● **What you will do**: Tally how many lines of these entries hold the string "this". Return the number alone.

## START Data shown

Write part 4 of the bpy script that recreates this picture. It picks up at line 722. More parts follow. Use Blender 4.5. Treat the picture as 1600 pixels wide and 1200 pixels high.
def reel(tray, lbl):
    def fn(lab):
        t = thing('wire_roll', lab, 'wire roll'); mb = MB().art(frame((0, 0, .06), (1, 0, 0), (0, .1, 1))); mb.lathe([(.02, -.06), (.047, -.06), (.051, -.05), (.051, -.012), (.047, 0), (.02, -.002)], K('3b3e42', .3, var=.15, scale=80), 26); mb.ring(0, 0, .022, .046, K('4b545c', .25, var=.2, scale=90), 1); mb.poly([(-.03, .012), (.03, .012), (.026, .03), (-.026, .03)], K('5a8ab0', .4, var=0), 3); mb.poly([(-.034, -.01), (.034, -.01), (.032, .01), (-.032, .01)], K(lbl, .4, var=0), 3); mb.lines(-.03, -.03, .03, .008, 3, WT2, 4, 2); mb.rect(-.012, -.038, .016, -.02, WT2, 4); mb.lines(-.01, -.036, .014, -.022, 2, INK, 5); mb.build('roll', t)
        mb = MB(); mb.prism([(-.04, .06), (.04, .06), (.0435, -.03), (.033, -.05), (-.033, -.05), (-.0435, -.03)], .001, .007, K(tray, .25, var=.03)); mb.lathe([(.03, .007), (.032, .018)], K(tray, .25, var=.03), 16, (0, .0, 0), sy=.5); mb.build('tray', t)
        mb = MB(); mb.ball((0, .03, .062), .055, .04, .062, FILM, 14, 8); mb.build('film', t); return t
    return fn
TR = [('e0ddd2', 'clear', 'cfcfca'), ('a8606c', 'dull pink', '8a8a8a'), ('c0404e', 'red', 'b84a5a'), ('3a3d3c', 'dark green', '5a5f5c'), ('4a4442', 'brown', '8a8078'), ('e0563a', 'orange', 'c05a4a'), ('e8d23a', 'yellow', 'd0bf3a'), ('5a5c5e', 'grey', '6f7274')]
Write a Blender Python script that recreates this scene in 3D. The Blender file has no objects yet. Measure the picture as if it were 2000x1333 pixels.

## END Data shown

● **The solution**: 2